Правда, его произведения относятся не к героическому эпосу, какими были гомеровские и вышеназванные поэмы из фиванского круга сказаний, а к дидактическому (назидательному или наставительному), для которого отнюдь не обязателен стройный сюжет и последовательность развития действия, но их стихотворный размер (гексаметр), язык, лексические приемы в значительной степени остаются теми же. Остается и проблема, отчасти напоминающая знаменитый "гомеровский вопрос": какие части из его поэм следует считать подлинными, а какие — подложными, т.е. присочиненными к основному составу поэм каким-нибудь другим рапсодом в том же VII в. или, может быть, немного позже.

Не будет преувеличением сказать, что на протяжение всего минувшего века филологи бились над этим вопросом, но так и не добились согласия: в то время как одни исключают из "Теогонии" в общей сумме около 270 стихов (т.е. немногим больше одной четверти текста), другие, исходя из довольно надежно установленных законов архаического художественного мышления, признают поэму, за двумя исключениями (о чем будет сказано ниже), за органическое поэтическое создание. Мудрец, которой бы разрешил этот конфликт, еще не родился, и поэтому автору этих строк надо взять за основу какую-то одну позицию, без чего невозможна оценка творчества Гесиода. Я предпочитаю вторую точку зрения, поскольку сторонники первой подходят к поэмам Гесиода, хотят они того или нет, с меркой рационалистической литературной критики. Так, в "Теогонии" находятся под подозрением ст. 602-612 — размышления об участи человека, не захотевшего обременять себя браком. Конечно, к происхождению богов этот кусок не имеет отношения, но так же не имеют к нему отношения и предшествующие ст. 591-601 — рассуждение о губительности женского пола, являющиеся отражением традиционного для фольклора женоненавистничества. Появление же их в "Теогонии" объясняется чисто ассоциативным мышлением поэта, еще очень близкого к устному творчеству: поскольку он только что сообщил о том, как Зевс, в наказание за похищение Прометеем огня, наслал на людей Пандору (хотя имя ее там не названо), от которой произошел весь женский род, надо сказать и о нем, а там — и о возможности избавиться от общения с этим злом, — только теперь, как бы спохватившись, автор возвращается к выводу из истории Прометея: никому не обойти многомудрого Зевса! (613-616).
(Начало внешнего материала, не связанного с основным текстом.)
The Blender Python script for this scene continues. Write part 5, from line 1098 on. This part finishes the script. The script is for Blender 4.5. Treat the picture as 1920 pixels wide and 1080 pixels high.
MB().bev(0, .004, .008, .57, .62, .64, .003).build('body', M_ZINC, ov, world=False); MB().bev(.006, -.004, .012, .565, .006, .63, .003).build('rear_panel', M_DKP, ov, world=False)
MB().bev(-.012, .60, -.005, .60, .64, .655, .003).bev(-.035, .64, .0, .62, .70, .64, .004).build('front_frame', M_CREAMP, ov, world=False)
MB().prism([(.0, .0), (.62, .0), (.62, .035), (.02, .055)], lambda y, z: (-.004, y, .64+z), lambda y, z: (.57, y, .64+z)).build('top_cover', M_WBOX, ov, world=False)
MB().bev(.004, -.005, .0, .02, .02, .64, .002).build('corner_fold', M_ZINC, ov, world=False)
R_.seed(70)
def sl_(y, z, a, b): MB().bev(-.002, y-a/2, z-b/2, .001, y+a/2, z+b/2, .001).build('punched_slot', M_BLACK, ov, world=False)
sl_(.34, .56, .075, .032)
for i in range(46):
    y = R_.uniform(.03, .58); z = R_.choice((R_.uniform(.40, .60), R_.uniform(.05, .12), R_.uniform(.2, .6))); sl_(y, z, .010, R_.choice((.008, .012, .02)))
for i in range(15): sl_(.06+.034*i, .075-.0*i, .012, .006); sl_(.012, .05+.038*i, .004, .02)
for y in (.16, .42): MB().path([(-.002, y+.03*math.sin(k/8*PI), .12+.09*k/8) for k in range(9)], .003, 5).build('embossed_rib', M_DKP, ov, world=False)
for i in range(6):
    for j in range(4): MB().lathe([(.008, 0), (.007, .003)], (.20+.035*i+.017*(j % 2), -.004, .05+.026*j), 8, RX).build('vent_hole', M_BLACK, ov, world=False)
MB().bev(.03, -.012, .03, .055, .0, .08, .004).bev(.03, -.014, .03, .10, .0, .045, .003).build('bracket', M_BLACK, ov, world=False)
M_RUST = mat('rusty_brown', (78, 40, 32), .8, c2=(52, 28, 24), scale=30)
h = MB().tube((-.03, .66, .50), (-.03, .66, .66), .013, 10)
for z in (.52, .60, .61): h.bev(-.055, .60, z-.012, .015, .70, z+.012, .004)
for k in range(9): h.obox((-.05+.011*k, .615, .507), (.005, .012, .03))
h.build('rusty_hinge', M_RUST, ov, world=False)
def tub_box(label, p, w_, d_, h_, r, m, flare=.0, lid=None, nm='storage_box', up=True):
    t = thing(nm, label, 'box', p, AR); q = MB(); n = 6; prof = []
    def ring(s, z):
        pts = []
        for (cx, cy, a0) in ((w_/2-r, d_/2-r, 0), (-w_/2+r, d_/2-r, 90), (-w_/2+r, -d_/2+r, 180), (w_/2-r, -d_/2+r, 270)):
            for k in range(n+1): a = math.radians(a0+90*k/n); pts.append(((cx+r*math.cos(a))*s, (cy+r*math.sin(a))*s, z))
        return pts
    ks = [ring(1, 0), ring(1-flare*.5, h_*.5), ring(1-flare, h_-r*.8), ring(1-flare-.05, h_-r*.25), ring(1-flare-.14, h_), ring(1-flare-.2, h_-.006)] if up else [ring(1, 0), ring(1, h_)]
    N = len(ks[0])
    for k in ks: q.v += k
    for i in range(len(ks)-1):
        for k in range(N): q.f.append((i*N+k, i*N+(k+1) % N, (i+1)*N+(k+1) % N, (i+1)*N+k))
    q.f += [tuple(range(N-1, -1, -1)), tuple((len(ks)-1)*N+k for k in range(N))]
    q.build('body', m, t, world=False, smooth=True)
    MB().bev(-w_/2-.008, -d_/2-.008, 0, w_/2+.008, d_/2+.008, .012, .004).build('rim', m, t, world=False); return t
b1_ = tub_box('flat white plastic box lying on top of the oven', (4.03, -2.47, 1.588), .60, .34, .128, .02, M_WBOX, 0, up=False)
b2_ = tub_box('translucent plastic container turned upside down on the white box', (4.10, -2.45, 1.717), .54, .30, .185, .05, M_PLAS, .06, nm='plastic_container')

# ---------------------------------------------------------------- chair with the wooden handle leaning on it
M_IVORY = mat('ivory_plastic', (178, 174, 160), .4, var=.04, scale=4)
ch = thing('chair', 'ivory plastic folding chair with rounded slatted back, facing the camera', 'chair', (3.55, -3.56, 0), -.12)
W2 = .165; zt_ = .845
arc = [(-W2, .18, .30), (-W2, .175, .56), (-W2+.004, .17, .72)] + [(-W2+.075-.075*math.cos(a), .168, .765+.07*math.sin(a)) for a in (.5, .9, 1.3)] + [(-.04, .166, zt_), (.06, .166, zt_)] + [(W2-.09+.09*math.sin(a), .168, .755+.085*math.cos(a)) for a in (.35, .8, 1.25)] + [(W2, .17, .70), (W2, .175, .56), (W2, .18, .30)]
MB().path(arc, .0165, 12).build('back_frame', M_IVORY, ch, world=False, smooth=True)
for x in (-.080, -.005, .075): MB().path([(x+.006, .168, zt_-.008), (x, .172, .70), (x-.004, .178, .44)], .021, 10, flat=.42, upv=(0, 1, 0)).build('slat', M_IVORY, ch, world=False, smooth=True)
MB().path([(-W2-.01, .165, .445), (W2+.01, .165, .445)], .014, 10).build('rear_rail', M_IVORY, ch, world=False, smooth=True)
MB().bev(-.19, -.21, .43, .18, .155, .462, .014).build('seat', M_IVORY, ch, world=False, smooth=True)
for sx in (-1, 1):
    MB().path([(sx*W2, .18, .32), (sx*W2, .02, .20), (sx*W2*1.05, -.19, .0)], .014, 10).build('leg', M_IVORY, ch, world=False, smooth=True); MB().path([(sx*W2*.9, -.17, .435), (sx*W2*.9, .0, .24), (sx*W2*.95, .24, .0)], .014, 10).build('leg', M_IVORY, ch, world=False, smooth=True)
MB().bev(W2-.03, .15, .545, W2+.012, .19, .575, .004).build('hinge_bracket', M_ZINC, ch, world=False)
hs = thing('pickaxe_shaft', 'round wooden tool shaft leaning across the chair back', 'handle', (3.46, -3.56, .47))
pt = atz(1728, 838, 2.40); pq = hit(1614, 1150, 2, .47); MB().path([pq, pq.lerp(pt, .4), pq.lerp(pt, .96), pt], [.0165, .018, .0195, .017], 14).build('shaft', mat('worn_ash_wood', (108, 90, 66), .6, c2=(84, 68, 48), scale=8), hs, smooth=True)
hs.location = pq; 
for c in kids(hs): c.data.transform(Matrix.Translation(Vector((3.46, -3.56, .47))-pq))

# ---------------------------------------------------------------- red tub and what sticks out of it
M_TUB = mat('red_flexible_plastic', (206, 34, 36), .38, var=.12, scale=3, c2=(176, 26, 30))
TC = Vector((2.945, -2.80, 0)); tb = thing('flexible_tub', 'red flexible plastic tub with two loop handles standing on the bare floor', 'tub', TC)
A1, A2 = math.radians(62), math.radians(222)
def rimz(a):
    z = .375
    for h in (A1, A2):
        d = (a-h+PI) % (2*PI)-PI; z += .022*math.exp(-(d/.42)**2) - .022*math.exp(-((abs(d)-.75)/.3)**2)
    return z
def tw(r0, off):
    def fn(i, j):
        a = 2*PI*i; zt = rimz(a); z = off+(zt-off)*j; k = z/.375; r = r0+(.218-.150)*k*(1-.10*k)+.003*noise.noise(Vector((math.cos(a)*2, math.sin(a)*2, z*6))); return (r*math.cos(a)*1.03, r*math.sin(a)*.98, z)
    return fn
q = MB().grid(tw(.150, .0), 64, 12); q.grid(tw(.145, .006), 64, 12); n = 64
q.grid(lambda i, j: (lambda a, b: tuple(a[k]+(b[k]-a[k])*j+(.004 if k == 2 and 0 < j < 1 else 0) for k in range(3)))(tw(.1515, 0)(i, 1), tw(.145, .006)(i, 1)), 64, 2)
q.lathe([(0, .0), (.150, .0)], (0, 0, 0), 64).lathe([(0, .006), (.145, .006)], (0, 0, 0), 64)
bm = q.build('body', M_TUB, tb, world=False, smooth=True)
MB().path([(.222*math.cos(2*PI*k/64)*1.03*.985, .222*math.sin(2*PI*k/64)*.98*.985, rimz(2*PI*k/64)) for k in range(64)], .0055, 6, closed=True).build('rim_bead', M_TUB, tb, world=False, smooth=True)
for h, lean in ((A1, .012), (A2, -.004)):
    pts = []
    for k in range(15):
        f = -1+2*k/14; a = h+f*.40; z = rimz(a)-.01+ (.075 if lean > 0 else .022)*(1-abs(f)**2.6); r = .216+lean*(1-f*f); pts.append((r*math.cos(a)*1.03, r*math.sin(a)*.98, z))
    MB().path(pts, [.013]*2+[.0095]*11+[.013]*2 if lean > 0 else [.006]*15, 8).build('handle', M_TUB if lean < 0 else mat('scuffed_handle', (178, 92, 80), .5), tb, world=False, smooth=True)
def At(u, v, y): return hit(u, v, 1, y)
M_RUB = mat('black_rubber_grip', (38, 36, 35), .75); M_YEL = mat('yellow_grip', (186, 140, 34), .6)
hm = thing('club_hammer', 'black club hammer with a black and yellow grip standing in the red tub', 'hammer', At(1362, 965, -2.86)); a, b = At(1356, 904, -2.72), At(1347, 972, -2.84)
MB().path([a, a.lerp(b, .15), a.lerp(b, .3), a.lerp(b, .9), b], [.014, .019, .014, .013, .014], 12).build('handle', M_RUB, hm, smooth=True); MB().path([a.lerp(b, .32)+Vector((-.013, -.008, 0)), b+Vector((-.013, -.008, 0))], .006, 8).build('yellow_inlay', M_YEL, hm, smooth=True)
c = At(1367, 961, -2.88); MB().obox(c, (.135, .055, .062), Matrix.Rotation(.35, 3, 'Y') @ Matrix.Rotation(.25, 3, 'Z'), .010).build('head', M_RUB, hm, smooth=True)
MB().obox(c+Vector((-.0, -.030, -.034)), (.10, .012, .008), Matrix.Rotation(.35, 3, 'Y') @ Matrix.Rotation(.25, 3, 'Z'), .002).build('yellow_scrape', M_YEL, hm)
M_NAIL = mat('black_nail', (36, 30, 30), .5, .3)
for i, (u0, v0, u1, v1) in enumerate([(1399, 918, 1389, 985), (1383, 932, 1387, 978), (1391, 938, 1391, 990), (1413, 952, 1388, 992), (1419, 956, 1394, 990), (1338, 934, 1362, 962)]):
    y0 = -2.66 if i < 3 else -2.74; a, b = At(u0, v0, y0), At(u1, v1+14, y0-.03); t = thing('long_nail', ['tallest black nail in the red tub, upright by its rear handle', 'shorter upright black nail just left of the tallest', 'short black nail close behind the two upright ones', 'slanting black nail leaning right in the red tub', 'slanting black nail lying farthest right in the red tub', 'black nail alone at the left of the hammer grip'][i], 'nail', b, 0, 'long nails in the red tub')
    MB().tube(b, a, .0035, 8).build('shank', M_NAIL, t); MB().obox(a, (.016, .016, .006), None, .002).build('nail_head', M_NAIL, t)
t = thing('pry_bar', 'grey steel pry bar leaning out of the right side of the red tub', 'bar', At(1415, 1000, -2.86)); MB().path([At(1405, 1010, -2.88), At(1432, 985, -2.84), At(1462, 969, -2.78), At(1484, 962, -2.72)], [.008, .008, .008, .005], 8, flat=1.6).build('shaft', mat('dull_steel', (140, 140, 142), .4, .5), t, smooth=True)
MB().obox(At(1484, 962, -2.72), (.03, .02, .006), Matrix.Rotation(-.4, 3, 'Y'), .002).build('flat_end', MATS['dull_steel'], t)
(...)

Из этого примера не следует, что надо с благоговением относиться к каждой строчке дошедшего до нас текста "Теогонии", в котором в течение столетий его устного исполнения, а затем в ходе переписки из рукописи в рукопись в Средние века могли накопиться и повторения и просто лишние стихи, чужеродность которых нельзя не признать, как, впрочем, и двух, сравнительно больших отрывков.